(Records with scene code)

* * * * *

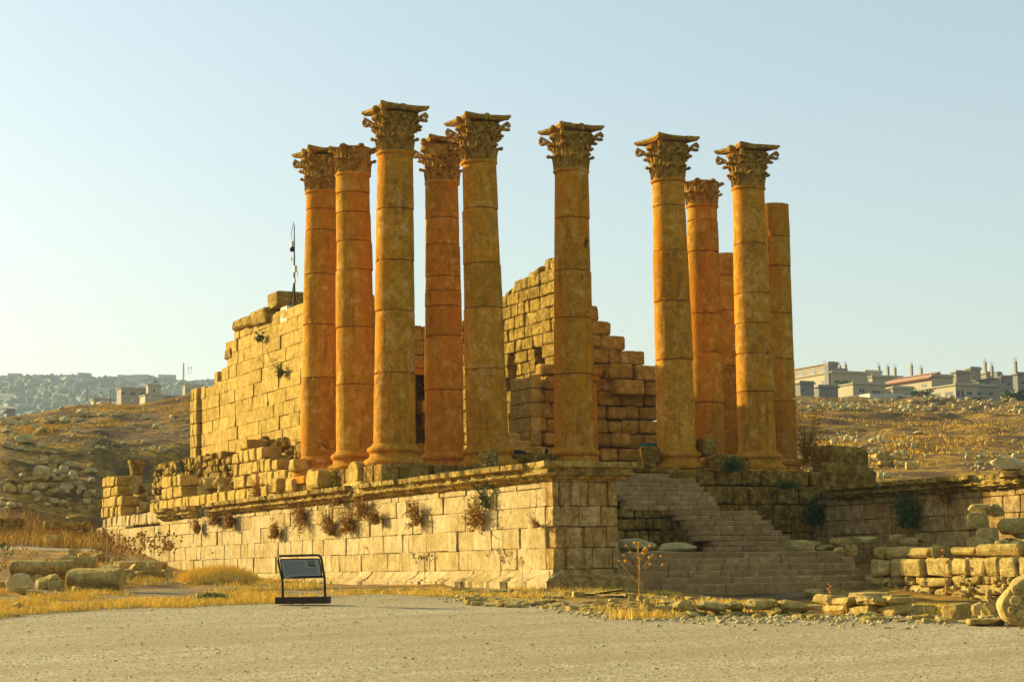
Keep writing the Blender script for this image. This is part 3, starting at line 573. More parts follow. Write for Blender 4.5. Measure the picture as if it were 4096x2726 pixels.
def capital(seed, full=True, skip=()):
    rg = np.random.default_rng(seed); mb = MB(); r0 = .63
    H = 1.70
    mb.lathe([(r0, 0), (r0+.0, .3), (r0+.01, .7), (r0+.06, 1.05), (r0+.16, 1.3), (r0+.24, 1.4 if full else 1.08)] if full else [(r0, 0), (r0, .4), (r0+.04, .8), (r0+.10, 1.02), (.2, 1.08)], seg=28, wob=.01)
    for k in range(8):
        a = (k+.5)*math.pi/4+rg.uniform(-.03, .03); o = (math.cos(a), math.sin(a), 0); leaf(mb, (o[0]*(r0+.0), o[1]*(r0+.0), .02), o, .52*rg.uniform(.94, 1.06), .40, .36*rg.uniform(.75, 1.15), rg.random())
    for k in range(8):
        a = k*math.pi/4+rg.uniform(-.03, .03); o = (math.cos(a), math.sin(a), 0); leaf(mb, (o[0]*(r0-.01), o[1]*(r0-.01), .12), o, .88*rg.uniform(.94, 1.05), .42, .50*rg.uniform(.8, 1.15), rg.random())
    if not full: return mb, None
    for k in range(4):          # corner stalks, volutes
        a = (k+.5)*math.pi/2; o = np.array([math.cos(a), math.sin(a), 0]); sd = np.array([-o[1], o[0], 0])
        if k in skip: continue
        for sg in (-1, 1):
            pts = []; 
            for t in np.linspace(0, 1, 9): pts.append(o*(r0+.04+.55*t**1.7)+sd*sg*(.20*(1-t))+np.array([0, 0, .78+.66*t**.75]))
            mb.tube(pts, [.07, .07, .065, .06, .055, .055, .05, .05, .05], 6, tone=.6)
        c = o*(r0+.50)+np.array([0, 0, 1.28]); pts = []
        for t in np.linspace(0, 1, 15):
            w_ = 1.2+t*8; rr = .155*(1-.75*t); pts.append(c+o*rr*math.cos(-w_+2.2)+np.array([0, 0, rr*math.sin(-w_+2.2)]))
        mb.tube(pts, .05, 6, tone=.7)
        for j, (zz, rr_, ln) in enumerate(((.86, .10, .34),)):
            leaf(mb, o*(r0+.05)+np.array([0, 0, .70]), o, .42, .36, .75, rg.random())
    for k in range(4):          # inner spirals and centre leaf of each side
        a = k*math.pi/2; o = np.array([math.cos(a), math.sin(a), 0]); sd = np.array([-o[1], o[0], 0])
        for sg in (-1, 1):
            pts = [o*(r0+.07+.06*t)+sd*sg*(.33*(1-t)+.02)+np.array([0, 0, .8+.48*t]) for t in np.linspace(0, 1, 6)]
            c = o*(r0+.17)+sd*sg*.115+np.array([0, 0, 1.30])
            for t in np.linspace(0, 1, 12): w_ = t*8; rr = .10*(1-.7*t); pts.append(c+sd*sg*rr*math.cos(math.pi-w_)+np.array([0, 0, rr*math.sin(math.pi-w_)]))
            mb.tube(pts, .032, 5, tone=.5)
        leaf(mb, o*(r0+.04)+np.array([0, 0, .85]), o, .36, .26, .30, rg.random())
    ab = MB(); n = 10; ring = []; cr = .99
    for k in range(4):
        a0 = (k+.5)*math.pi/2; a1 = a0+math.pi/2; c0 = np.array([math.cos(a0), math.sin(a0)])*cr*math.sqrt(2)*.98; c1 = np.array([math.cos(a1), math.sin(a1)])*cr*math.sqrt(2)*.98
        am = (a0+a1)/2; o = np.array([math.cos(am), math.sin(am)]); d = (c1-c0)/np.linalg.norm(c1-c0); cut = .05
        b0, b1 = c0+d*cut, c1-d*cut
        chip = {s: rg.random() < .0 for s in range(4)}
        for i in range(n):
            t = i/(n-1); p = b0*(1-t)+b1*t-o*(.20*math.sin(math.pi*t)**.8)+rg.uniform(-.012, .012, 2); ring.append(p)
    m = len(ring); V = []; F = []
    for lev, (sc, z) in enumerate([(.70, 1.52), (.93, 1.54), (.95, 1.59), (.965, 1.60), (1.0, 1.61), (1.0, H)]):
        for p in ring: V.append((p[0]*sc, p[1]*sc, z+rg.uniform(-.012, .012)))
    for lev in range(5):
        for k in range(m): F.append((lev*m+k, lev*m+(k+1) % m, (lev+1)*m+(k+1) % m, (lev+1)*m+k))
    F.append(tuple(range(m))[::-1]); F.append(tuple(5*m+k for k in range(m)))
    ab.add(V, F, .5)
    fl = MB()
    for k in range(4):
        a = k*math.pi/2; o = np.array([math.cos(a), math.sin(a), 0])
        if rg.random() < .8: block(ab, o*(.80)+np.array([0, 0, 1.60]), (.10, .13, .13), np.array([o, [-o[1], o[0], 0], [0, 0, 1]]), bev=.05, jit=.03)
    return mb, ab
ZR = 10.7
COLS = {
 # name: x, y, neck/ring centre px (full), neck/ring D y, joints D y, material, capital, drum radius tweaks, label
 'A': (xs[0], 0, 1578, 1580, 1028, 345, [480, 602, 719, 864], 'column', 'full', 'tallest-looking column, at the front left corner, with a jagged hole gouged near its top'),
 'B': (xs[1], 0, 1951, 1915, 1028, 377, [487, 613, 715, 854], 'column', 'full', 'leaning full front column just right of the orange scarred one, complete leafy capital'),
 'C': (xs[2], 0, 2298, 2285, 1032, 399, [511, 631, 739, 866], 'column', 'full', 'full front column standing alone behind the corner pier, sky on both sides'),
 'D': (xs[3], 0, 2707, 2672, 1038, 412, [474, 579, 697, 831], 'column', 'full', 'chipped full front column right above the top of the staircase'),
 'E': (xs[4], 0, 3030, 2993, 1042, 431, [564, 679, 748, 818, 905], 'column', 'full', 'rightmost column with a complete capital, bright sunlit left edge'),
 'G': (xs[0], SD_, 1426, 1412, 1043, 409, [454, 499, 566, 632, 763, 893], 'column_o', 'broken', 'second column from the left, its capital broken off above the leaves'),
 'H': (xs[1], SD_, 1778, 1769, 1044, 415, [501, 563, 638, 671, 707, 776, 900], 'column_o', 'hfull', 'bright orange column with scarred surface between two pale front columns, capital missing its left corner'),
 'I': (xs[0], SD2_, 1281, 1288, 1052, 443, [485, 534, 636, 752, 873], 'column_o', 'full', 'leftmost column, rising at the end of the golden block wall'),
 'J': (xs[4], SD_, 2827, 2808, 1062, 483, [519, 591, 735, 824, 937], 'column_o', 'broken', 'orange column with a broken short capital between the last two full-height front columns'),
 'K': (xs[5], SD_, 3117, 3096, 1066, 491, [550, 620, 730, 836, 935], 'column_o', 'none', 'rightmost column of all, ending without a capital'),
 'L': (xs[5], SD2_, 2919, 2895, 1068, 524, [640, 720, 846], 'column_o', 'stump', 'shorter headless column glimpsed behind the two rightmost ones'),
}
def project(P):
    d = np.asarray(P)-CAM; z = d@FF; return 2048+FPX*(d@RR)/z, z
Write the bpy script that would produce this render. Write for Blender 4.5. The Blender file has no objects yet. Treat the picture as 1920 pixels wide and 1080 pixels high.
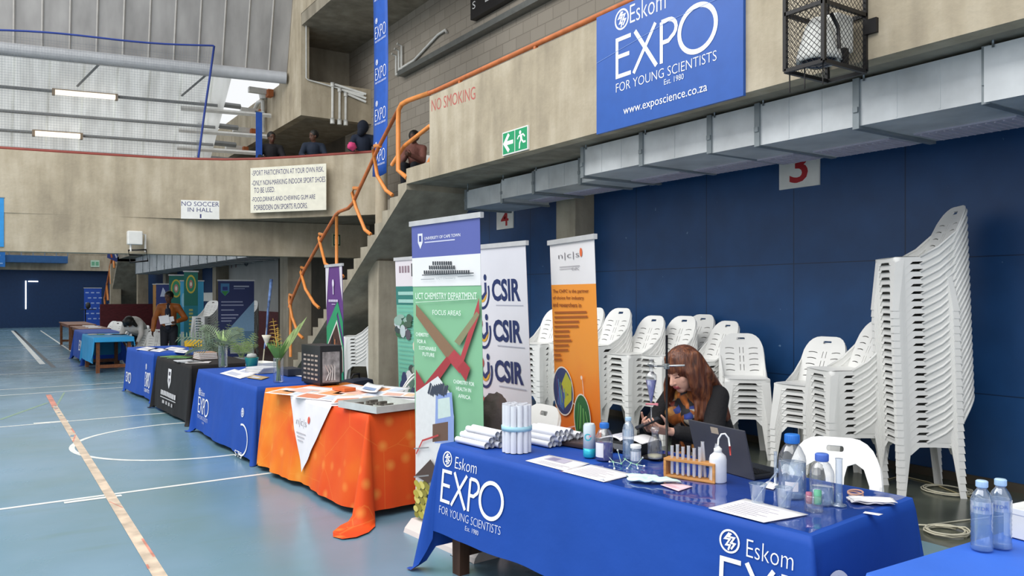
import bpy, bmesh, math, random
from mathutils import Vector, Matrix, noise
PI = math.pi
random.seed(7)
SC = bpy.context.scene
COL = SC.collection

# ------------------------------------------------------------------ camera, world, light, exposure
CAM_H = 1.62
FOC = 1480.0                      # focal length in pixels of the 1920 wide frame
YAW = math.atan(980.0/FOC)
SY, CY = math.sin(YAW), math.cos(YAW)
cam_data = bpy.data.cameras.new('camera')
cam_data.sensor_width = 36.0
cam_data.lens = 36.0*FOC/1920.0
cam_data.shift_y = 15.0/1920.0
cam_data.clip_start = 0.05
cam_data.clip_end = 300
cam = bpy.data.objects.new('camera', cam_data)
COL.objects.link(cam)
cam.location = (0, 0, CAM_H)
cam.rotation_euler = (PI/2, 0, -YAW)
SC.camera = cam

world = bpy.data.worlds.new('overcast_sky')
SC.world = world
world.use_nodes = True
bg = world.node_tree.nodes['Background']
bg.inputs['Color'].default_value = (0.96, 0.98, 1.0, 1)
bg.inputs['Strength'].default_value = 1.0

def area_light(name, loc, rot, sx, sy, power, col=(1, 1, 1)):
    d = bpy.data.lights.new(name, 'AREA')
    d.shape = 'RECTANGLE'; d.size = sx; d.size_y = sy; d.energy = power; d.color = col
    o = bpy.data.objects.new(name, d); COL.objects.link(o)
    o.location = loc; o.rotation_euler = rot
    return o
# the hall's long rooflight, high on the left over the playing floor
area_light('roof_light', (-3.0, 6.0, 9.5), (0, math.radians(-22), 0), 5, 22, 1500, (1, 0.99, 0.97))

SC.view_settings.view_transform = 'Standard'
SC.view_settings.look = 'None'
SC.view_settings.gamma = 1.0
SC.view_settings.use_curve_mapping = False
SC.view_settings.exposure = 0.0

# ------------------------------------------------------------------ pixel -> place helpers (frame 1920x1080)
def at_depth(px, py, D):
    u = (px-960)/FOC
    return Vector((D*(u*CY+SY), D*(CY-u*SY), CAM_H+D*(555-py)/FOC))
def on_z(px, py, z): return at_depth(px, py, (CAM_H-z)*FOC/(py-555))
def on_x(px, py, X): return at_depth(px, py, X/((px-960)/FOC*CY+SY))
def on_y(px, py, Y): return at_depth(px, py, Y/(CY-(px-960)/FOC*SY))

# ------------------------------------------------------------------ materials
def lin(c):
    if isinstance(c, str):
        c = c.lstrip('#'); c = tuple(int(c[i:i+2], 16)/255 for i in (0, 2, 4))
    return tuple(x/12.92 if x <= 0.04045 else ((x+0.055)/1.055)**2.4 for x in c)
MATS = {}
def mat(name, col, rough=0.6, metal=0.0, var=0.06, scale=8.0, bump=0.0, bscale=40.0, spec=0.4, emit=0, coat=0, trans=0, alpha=1.0, stretch=None, detail=4):
    if name in MATS: return MATS[name]
    m = bpy.data.materials.new(name); m.use_nodes = True
    nt = m.node_tree; N = nt.nodes; L = nt.links
    b = N['Principled BSDF']
    c = lin(col)
    b.inputs['Roughness'].default_value = rough
    b.inputs['Metallic'].default_value = metal
    b.inputs['Specular IOR Level'].default_value = spec
    b.inputs['Coat Weight'].default_value = coat
    b.inputs['Transmission Weight'].default_value = trans
    b.inputs['Alpha'].default_value = alpha
    tc = N.new('ShaderNodeTexCoord'); mp = N.new('ShaderNodeMapping')
    L.new(tc.outputs['Object'], mp.inputs['Vector'])
    if stretch: mp.inputs['Scale'].default_value = stretch
    n = N.new('ShaderNodeTexNoise'); n.inputs['Scale'].default_value = scale; n.inputs['Detail'].default_value = detail
    L.new(mp.outputs[0], n.inputs['Vector'])
    r = N.new('ShaderNodeValToRGB')
    lo = tuple(max(0, x*(1-2*var)) for x in c); hi = tuple(min(1, x*(1+2*var)+0.002*var) for x in c)
    r.color_ramp.elements[0].position = 0.25; r.color_ramp.elements[1].position = 0.75
    r.color_ramp.elements[0].color = (*lo, 1); r.color_ramp.elements[1].color = (*hi, 1)
    L.new(n.outputs['Fac'], r.inputs['Fac']); L.new(r.outputs['Color'], b.inputs['Base Color'])
    if emit:
        b.inputs['Emission Color'].default_value = (*c, 1); b.inputs['Emission Strength'].default_value = emit
    if bump:
        n2 = N.new('ShaderNodeTexNoise'); n2.inputs['Scale'].default_value = bscale; n2.inputs['Detail'].default_value = 5
        L.new(mp.outputs[0], n2.inputs['Vector'])
        bp = N.new('ShaderNodeBump'); bp.inputs['Strength'].default_value = bump; bp.inputs['Distance'].default_value = 0.02
        L.new(n2.outputs['Fac'], bp.inputs['Height']); L.new(bp.outputs[0], b.inputs['Normal'])
    MATS[name] = m
    return m
def flat(col):
    """printed ink of one colour"""
    return mat('ink_'+col.lstrip('#'), col, rough=0.55, var=0.02, scale=30)
def thin_glass(name, tint='#f4fbff', gloss=0.06, rough=0.02, body=0.06, dcol=None):
    if name in MATS: return MATS[name]
    m = bpy.data.materials.new(name); m.use_nodes = True
    nt = m.node_tree; N = nt.nodes; L = nt.links
    N.remove(N['Principled BSDF'])
    out = N['Material Output']
    t = N.new('ShaderNodeBsdfTransparent'); t.inputs['Color'].default_value = (*lin(tint), 1)
    g = N.new('ShaderNodeBsdfGlossy'); g.inputs['Roughness'].default_value = rough
    d = N.new('ShaderNodeBsdfDiffuse'); d.inputs['Color'].default_value = (*lin(dcol or tint), 1)
    lw = N.new('ShaderNodeLayerWeight'); lw.inputs['Blend'].default_value = 0.35
    ma = N.new('ShaderNodeMath'); ma.operation = 'MULTIPLY_ADD'; ma.use_clamp = True
    ma.inputs[1].default_value = 0.55; ma.inputs[2].default_value = gloss
    L.new(lw.outputs['Facing'], ma.inputs[0])
    m1 = N.new('ShaderNodeMixShader'); m1.inputs[0].default_value = body
    L.new(t.outputs[0], m1.inputs[1]); L.new(d.outputs[0], m1.inputs[2])
    m2 = N.new('ShaderNodeMixShader')
    L.new(ma.outputs[0], m2.inputs[0]); L.new(m1.outputs[0], m2.inputs[1]); L.new(g.outputs[0], m2.inputs[2])
    L.new(m2.outputs[0], out.inputs['Surface'])
    MATS[name] = m
    return m

def node_mat(name):
    m = bpy.data.materials.new(name); m.use_nodes = True
    MATS[name] = m
    return m, m.node_tree.nodes, m.node_tree.links, m.node_tree.nodes['Principled BSDF']
def ramp(N, stops):
    r = N.new('ShaderNodeValToRGB'); e = r.color_ramp.elements
    while len(e) < len(stops): e.new(0.5)
    for k, (p, c) in enumerate(stops):
        e[k].position = p; e[k].color = (*lin(c), 1)
    return r
def concrete(name, dark, mid, light, seam=0.9, axis='Z', boards=0.0):
    """board-marked cast concrete: cloudy tone, streaks running down, fine bump, shutter seams"""
    m, N, L, b = node_mat(name)
    tc = N.new('ShaderNodeTexCoord')
    n1 = N.new('ShaderNodeTexNoise'); n1.inputs['Scale'].default_value = 1.3; n1.inputs['Detail'].default_value = 8; n1.inputs['Roughness'].default_value = 0.65
    L.new(tc.outputs['Object'], n1.inputs['Vector'])
    mp = N.new('ShaderNodeMapping'); mp.inputs['Scale'].default_value = (2.2, 2.2, 0.35)
    L.new(tc.outputs['Object'], mp.inputs['Vector'])
    n2 = N.new('ShaderNodeTexNoise'); n2.inputs['Scale'].default_value = 2.0; n2.inputs['Detail'].default_value = 6
    L.new(mp.outputs[0], n2.inputs['Vector'])
    ad = N.new('ShaderNodeMath'); ad.operation = 'MULTIPLY_ADD'; ad.inputs[1].default_value = 0.5
    L.new(n1.outputs['Fac'], ad.inputs[0])
    m5 = N.new('ShaderNodeMath'); m5.operation = 'MULTIPLY'; m5.inputs[1].default_value = 0.5
    L.new(n2.outputs['Fac'], m5.inputs[0]); L.new(m5.outputs[0], ad.inputs[2])
    r = ramp(N, [(0.36, dark), (0.5, mid), (0.63, light)])
    L.new(ad.outputs[0], r.inputs['Fac']); L.new(r.outputs['Color'], b.inputs['Base Color'])
    n3 = N.new('ShaderNodeTexNoise'); n3.inputs['Scale'].default_value = 18; n3.inputs['Detail'].default_value = 6
    L.new(tc.outputs['Object'], n3.inputs['Vector'])
    bp = N.new('ShaderNodeBump'); bp.inputs['Strength'].default_value = 0.25; bp.inputs['Distance'].default_value = 0.02
    L.new(n3.outputs['Fac'], bp.inputs['Height']); L.new(bp.outputs[0], b.inputs['Normal'])
    b.inputs['Roughness'].default_value = 0.85; b.inputs['Specular IOR Level'].default_value = 0.2
    return m
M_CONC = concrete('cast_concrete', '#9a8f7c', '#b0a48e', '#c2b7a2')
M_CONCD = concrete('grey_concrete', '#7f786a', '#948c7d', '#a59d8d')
M_STAIR = concrete('stair_concrete', '#8d8677', '#a59c8a', '#b7ae9b')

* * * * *

Direction »
Only the lines between the one with "Write the bpy" and the one with "bg.inputs['Strength'].default_value = 1.0", those two included, get copied from the material above. Keep it exact and free of pictures.

Written answer »
Write the bpy script that would produce this render. Write for Blender 4.5. The Blender file has no objects yet. Treat the picture as 1920 pixels wide and 1080 pixels high.
import bpy, bmesh, math, random
from mathutils import Vector, Matrix, noise
PI = math.pi
random.seed(7)
SC = bpy.context.scene
COL = SC.collection

# ------------------------------------------------------------------ camera, world, light, exposure
CAM_H = 1.62
FOC = 1480.0                      # focal length in pixels of the 1920 wide frame
YAW = math.atan(980.0/FOC)
SY, CY = math.sin(YAW), math.cos(YAW)
cam_data = bpy.data.cameras.new('camera')
cam_data.sensor_width = 36.0
cam_data.lens = 36.0*FOC/1920.0
cam_data.shift_y = 15.0/1920.0
cam_data.clip_start = 0.05
cam_data.clip_end = 300
cam = bpy.data.objects.new('camera', cam_data)
COL.objects.link(cam)
cam.location = (0, 0, CAM_H)
cam.rotation_euler = (PI/2, 0, -YAW)
SC.camera = cam

world = bpy.data.worlds.new('overcast_sky')
SC.world = world
world.use_nodes = True
bg = world.node_tree.nodes['Background']
bg.inputs['Color'].default_value = (0.96, 0.98, 1.0, 1)
bg.inputs['Strength'].default_value = 1.0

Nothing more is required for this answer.